About the non-productivity of (excessive) planning

This article has been originally written for the http://www.milkround.com website.
You can find the original link here.


Planning is one of the top skills employers seek. It is something we are encouraged and expected to do. Lecturers constantly remind us to create essay plans and write multiple essay drafts, organise study periods, plan our revision before exams etc. At work, we plan our tasks of the day/week and carry them out accordingly. It is a common knowledge that planning helps to organise our time effectively and makes us more productive. It is a rewarding and fulfilling feeling when we complete the set tasks and finish the projects or assignments we dreaded for a long period of time. Plans help us to structure our actions and coordinate our tasks; we are able to prioritize and get more things done. Planning is at the core of all of our actions and decisions.

Internet is abundant with ‘planning tools’ which include task lists, schedule planners, planner apps etc. that help us to plan our time. These tools attract us with the promise of productivity and efficiency and while they are useful, they can help us to procrastinate. Planning and preparation are supposed to bring us closer to our goals but sometimes it distracts us from doing actual work. We get obsessed with planning, effective time management, preparation but that only makes us feel better about not doing any work.

Researching, planning, discussing, writing are great ways to feel like you are working on your tasks and goals but in reality your efforts are not productive, for example it is beneficial to spend hours and hours making essay plans, reading and discussing the material with your friends, but if you never sit down to write the assessment, what good does it do? Planning before acting may be a good advice but too much planning and preparation can lead to inactivity. Sometimes, planning process can be used instead of procrastination and no work is done either way.

Over-planning is procrastination in disguise. We know we have assignments to finish, exams to prepare for, tasks to do so we tell ourselves that in order to be efficient and successful, we need to plan; and the excessive time spent planning is the time not working. Instead, we should plan accordingly to the task and not spend too much time during the planning stage. In life, there are too many variables for us to ever be in control of our lives; not everything has to be planned and plans are susceptible to change. We should never micro-manage every aspect of our lives; every hour and every minute should never be ‘booked’ and we should always expect the things to come up at the last minute.

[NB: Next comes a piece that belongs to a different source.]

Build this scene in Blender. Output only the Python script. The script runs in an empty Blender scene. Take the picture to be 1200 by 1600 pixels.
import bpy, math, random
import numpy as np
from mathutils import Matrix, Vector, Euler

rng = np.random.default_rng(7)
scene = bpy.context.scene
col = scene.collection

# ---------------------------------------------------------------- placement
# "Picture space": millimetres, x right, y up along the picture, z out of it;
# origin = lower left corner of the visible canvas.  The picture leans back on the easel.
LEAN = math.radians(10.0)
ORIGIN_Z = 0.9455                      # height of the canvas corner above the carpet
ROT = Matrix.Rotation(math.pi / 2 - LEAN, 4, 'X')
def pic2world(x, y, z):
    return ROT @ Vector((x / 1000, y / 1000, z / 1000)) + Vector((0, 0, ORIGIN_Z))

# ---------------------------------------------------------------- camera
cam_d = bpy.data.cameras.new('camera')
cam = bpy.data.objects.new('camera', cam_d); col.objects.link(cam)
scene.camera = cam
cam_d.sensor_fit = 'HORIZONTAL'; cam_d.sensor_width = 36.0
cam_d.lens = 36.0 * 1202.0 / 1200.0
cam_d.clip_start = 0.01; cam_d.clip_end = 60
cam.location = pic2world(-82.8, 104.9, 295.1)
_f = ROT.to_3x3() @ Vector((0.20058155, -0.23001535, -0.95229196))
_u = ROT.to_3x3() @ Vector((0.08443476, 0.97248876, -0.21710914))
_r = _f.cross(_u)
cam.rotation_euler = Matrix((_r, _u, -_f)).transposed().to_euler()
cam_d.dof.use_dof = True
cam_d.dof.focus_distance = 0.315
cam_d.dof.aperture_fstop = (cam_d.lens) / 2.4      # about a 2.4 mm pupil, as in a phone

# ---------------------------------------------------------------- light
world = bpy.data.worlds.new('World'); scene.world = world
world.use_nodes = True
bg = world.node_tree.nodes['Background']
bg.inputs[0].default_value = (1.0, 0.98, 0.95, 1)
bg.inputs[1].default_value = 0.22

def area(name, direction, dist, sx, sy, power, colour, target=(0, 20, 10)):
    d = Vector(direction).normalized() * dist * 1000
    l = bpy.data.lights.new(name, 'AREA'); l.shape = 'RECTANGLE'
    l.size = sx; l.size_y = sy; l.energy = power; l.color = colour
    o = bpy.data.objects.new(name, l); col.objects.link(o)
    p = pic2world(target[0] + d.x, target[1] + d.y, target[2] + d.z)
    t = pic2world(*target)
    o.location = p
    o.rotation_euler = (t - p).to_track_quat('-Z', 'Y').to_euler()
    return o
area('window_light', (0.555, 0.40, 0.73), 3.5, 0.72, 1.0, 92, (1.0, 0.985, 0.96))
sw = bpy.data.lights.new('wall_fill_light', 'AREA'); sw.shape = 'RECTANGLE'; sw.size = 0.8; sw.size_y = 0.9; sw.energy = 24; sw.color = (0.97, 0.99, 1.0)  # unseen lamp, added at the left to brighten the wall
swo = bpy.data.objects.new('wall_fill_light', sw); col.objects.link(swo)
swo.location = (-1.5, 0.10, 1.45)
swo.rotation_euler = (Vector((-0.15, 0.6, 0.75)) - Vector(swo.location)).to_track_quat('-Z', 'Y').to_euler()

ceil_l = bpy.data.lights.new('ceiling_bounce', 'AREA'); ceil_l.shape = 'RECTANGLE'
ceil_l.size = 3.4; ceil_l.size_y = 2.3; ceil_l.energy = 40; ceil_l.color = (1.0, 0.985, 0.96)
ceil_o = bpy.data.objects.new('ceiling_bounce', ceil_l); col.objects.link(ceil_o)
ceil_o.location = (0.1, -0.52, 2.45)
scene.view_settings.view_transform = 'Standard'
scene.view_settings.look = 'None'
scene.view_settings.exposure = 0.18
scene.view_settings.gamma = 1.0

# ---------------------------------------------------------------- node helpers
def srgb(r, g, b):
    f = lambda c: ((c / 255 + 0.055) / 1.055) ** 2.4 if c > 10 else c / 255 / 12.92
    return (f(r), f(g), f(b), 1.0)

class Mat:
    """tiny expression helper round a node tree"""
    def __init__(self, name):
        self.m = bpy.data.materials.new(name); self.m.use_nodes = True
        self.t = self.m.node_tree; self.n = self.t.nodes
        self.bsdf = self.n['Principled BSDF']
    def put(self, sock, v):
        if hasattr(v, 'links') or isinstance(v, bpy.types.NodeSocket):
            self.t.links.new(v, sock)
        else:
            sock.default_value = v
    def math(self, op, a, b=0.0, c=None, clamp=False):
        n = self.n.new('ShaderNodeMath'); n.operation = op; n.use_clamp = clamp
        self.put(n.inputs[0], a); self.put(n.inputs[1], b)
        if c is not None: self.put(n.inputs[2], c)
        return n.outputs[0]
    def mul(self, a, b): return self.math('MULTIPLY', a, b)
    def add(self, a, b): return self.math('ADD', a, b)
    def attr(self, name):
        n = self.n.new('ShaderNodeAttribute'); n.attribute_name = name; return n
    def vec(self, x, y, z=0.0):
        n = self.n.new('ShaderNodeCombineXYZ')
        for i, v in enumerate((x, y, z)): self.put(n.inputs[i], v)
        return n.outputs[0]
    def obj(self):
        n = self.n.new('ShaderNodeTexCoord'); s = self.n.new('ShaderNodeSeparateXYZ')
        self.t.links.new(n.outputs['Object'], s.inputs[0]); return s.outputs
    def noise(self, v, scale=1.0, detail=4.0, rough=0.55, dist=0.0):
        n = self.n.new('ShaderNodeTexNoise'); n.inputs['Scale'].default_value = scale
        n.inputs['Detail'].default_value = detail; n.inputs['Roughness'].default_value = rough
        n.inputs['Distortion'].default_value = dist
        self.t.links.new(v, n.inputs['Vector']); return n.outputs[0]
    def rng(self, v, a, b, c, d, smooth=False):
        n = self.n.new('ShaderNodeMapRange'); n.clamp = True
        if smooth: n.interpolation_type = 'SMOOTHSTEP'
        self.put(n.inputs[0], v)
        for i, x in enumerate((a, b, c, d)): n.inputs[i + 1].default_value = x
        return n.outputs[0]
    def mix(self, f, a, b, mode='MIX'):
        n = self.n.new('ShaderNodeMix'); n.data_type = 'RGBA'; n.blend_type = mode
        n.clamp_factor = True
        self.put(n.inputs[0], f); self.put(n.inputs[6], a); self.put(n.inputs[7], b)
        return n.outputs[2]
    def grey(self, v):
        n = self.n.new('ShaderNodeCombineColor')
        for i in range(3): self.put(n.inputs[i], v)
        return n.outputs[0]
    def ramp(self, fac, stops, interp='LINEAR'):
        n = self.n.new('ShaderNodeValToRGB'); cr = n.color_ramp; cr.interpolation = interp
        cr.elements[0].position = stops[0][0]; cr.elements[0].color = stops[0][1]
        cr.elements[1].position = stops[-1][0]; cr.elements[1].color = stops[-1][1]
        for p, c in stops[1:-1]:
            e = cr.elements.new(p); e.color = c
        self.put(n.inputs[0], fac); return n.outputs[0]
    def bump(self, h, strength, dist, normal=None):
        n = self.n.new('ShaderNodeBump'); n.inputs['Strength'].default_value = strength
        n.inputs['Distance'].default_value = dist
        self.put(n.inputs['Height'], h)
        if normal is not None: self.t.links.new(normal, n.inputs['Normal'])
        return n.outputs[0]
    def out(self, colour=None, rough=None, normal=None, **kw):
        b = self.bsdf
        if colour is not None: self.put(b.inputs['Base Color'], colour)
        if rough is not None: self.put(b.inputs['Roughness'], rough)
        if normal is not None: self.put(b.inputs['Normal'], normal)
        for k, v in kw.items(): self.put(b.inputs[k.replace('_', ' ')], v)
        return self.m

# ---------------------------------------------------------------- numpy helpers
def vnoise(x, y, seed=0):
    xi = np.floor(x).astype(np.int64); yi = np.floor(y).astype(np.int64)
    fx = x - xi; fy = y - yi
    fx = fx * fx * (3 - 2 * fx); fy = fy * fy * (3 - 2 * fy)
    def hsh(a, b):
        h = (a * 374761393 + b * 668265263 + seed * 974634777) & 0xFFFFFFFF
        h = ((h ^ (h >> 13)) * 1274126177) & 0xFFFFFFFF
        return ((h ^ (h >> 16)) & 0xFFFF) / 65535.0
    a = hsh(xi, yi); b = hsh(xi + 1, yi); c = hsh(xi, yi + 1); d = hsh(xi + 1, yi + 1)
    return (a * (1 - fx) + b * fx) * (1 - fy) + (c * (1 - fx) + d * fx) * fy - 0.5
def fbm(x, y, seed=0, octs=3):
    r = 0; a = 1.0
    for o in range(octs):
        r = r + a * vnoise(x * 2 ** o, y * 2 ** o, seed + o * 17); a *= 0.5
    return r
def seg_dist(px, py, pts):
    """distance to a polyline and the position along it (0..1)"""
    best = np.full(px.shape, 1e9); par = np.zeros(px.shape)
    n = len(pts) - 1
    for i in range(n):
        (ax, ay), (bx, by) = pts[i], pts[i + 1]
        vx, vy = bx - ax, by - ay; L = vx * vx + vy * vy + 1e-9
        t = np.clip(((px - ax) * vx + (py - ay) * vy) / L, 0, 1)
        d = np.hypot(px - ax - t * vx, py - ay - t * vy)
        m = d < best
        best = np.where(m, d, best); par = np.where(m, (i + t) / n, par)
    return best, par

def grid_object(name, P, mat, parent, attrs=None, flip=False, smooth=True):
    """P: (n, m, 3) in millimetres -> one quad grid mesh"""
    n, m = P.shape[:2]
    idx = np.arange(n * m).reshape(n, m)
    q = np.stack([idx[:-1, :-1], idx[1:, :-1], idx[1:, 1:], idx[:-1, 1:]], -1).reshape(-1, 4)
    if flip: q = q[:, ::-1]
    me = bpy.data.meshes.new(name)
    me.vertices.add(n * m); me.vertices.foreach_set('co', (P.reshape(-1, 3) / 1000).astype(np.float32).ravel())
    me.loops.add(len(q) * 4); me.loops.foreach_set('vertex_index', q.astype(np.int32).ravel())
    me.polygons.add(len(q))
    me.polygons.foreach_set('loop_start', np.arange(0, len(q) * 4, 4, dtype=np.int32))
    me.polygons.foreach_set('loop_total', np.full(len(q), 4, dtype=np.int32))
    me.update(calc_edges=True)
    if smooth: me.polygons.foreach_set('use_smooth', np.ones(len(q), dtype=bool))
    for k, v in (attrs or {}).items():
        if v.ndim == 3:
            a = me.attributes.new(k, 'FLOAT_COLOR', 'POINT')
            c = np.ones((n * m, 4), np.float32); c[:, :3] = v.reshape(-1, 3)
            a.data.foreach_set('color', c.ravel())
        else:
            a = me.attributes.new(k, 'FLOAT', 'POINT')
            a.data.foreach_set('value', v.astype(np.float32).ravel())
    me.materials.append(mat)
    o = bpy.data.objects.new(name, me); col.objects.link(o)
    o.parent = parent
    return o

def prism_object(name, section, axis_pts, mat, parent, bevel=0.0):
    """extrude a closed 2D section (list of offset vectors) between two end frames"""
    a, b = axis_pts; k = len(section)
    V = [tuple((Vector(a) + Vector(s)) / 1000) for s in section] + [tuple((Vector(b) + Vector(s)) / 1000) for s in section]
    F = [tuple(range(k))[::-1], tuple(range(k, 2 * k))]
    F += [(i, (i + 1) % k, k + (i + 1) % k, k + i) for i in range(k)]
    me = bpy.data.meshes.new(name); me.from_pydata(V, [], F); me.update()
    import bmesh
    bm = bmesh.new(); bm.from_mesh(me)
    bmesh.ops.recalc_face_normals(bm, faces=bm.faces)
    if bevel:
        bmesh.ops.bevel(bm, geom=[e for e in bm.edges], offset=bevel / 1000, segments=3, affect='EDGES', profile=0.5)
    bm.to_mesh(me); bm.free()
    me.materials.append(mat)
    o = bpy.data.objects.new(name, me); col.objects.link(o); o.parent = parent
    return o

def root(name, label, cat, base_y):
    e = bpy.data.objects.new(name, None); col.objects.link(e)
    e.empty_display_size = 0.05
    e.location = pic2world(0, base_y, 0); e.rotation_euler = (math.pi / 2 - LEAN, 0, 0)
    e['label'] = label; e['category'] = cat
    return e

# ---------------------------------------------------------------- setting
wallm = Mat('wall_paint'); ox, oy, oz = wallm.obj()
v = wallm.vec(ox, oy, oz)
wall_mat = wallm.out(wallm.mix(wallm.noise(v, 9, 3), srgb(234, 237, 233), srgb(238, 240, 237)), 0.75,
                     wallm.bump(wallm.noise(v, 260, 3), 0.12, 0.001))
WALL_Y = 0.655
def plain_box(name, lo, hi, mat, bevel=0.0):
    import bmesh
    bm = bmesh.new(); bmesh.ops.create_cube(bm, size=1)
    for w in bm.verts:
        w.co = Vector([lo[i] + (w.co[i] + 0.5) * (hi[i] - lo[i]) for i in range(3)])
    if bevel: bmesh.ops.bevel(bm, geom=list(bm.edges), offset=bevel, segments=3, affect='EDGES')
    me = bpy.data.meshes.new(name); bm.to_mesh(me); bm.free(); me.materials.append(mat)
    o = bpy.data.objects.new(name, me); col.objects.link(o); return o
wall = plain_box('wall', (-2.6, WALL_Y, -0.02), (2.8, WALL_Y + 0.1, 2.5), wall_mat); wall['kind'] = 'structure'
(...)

Our plans should be guidelines not rules and should not be followed line for line. We should pursue the general route and expect the circumstances of our path to change. It is impossible to predict all the details because life does not follow a structured and coherent path. We will never prepare for all the possible outcomes that could happen in our lives and how they might impact our plans. It is important to plan but plans are alive, fluctuating, changing beings that will not be restrained. Also, plans are not be-all and end-all; a wrong plan made too early or too poorly can have negative and harmful consequences. Planning can lock you in a certain direction and, if the direction is unclear, may cause more damage.

Instead, we should focus less on meticulous, extensive and ‘pretty’ planning and care more about actual (hard) work. Sometimes we overlook the similarities between procrastination and (over)planning; we convince ourselves that planning is necessary and crucial to excuse our lethargy. Excessive planning stalls our progress and takes procrastination to whole new levels.

Moreover, it’s not bad to figure it out as we go. It’s okay not to have a plan or a strategy as long as we are working and doing something. Perhaps we are made to be obsessed with planning and having all the answers; perhaps planning helps us to feel productive by putting off actual work for later. We don’t need a plan for everything and a general idea of our end goals or directions is acceptable. Honestly, how many of us have made (good) plans in our lives so far? All those essay plans/drafts we never did, all the career planning we don’t do and just apply for various positions, all the tasks we planned in advance but end up doing them in the last minute etc. And we are still here, functioning as proper adults, carrying on with our lives.

We don’t need sparkly and fancy organizers, big white boards, walls covered in post-it notes to be productive. What we need is a will to act. The planning gadgets should not be chased after if we are not willing to work and we should become minimalistic and simple in our planning and organization. The message here is – plan, but plan efficiently and quickly. Do not stockpile your work space with sheets of notes, scribbles and to-do lists; do not fill your phone’s memory with various planning apps that you don’t use. Confine your planning to a single sheet of paper or a small folder – but that is for you to decide. Divide your (daily, weekly) time into certain chunks where you work on a specific task or goal and you’ll see better results than doing precise and rigid planning of each hour that allows no flexibility. Fill the calendar (e.g. Google Calendar) with the lectures, work, training sessions etc. and then plan other tasks in the free time that you have, but do so realistically and quickly.

Planning is important but excessive planning is equivalent to procrastination. It is difficult and boring to work and to commit; it is tedious as it is challenging. If we prioritize properly and are willing to work, we will achieve good efficiency even with the least amount of planning. So, don’t get caught up with perfect planners or efficient time management – a will to work and a desire to commit is all we need.


One thought on “About the non-productivity of (excessive) planning

  1. Strongly agree. In many cases, exhaustive planning can be replaced by, ‘Just DO it!’ As a case in point, I have been praised for writing meticulously-plotted novels. Yet they are actually ‘flown by the seat of my pants’.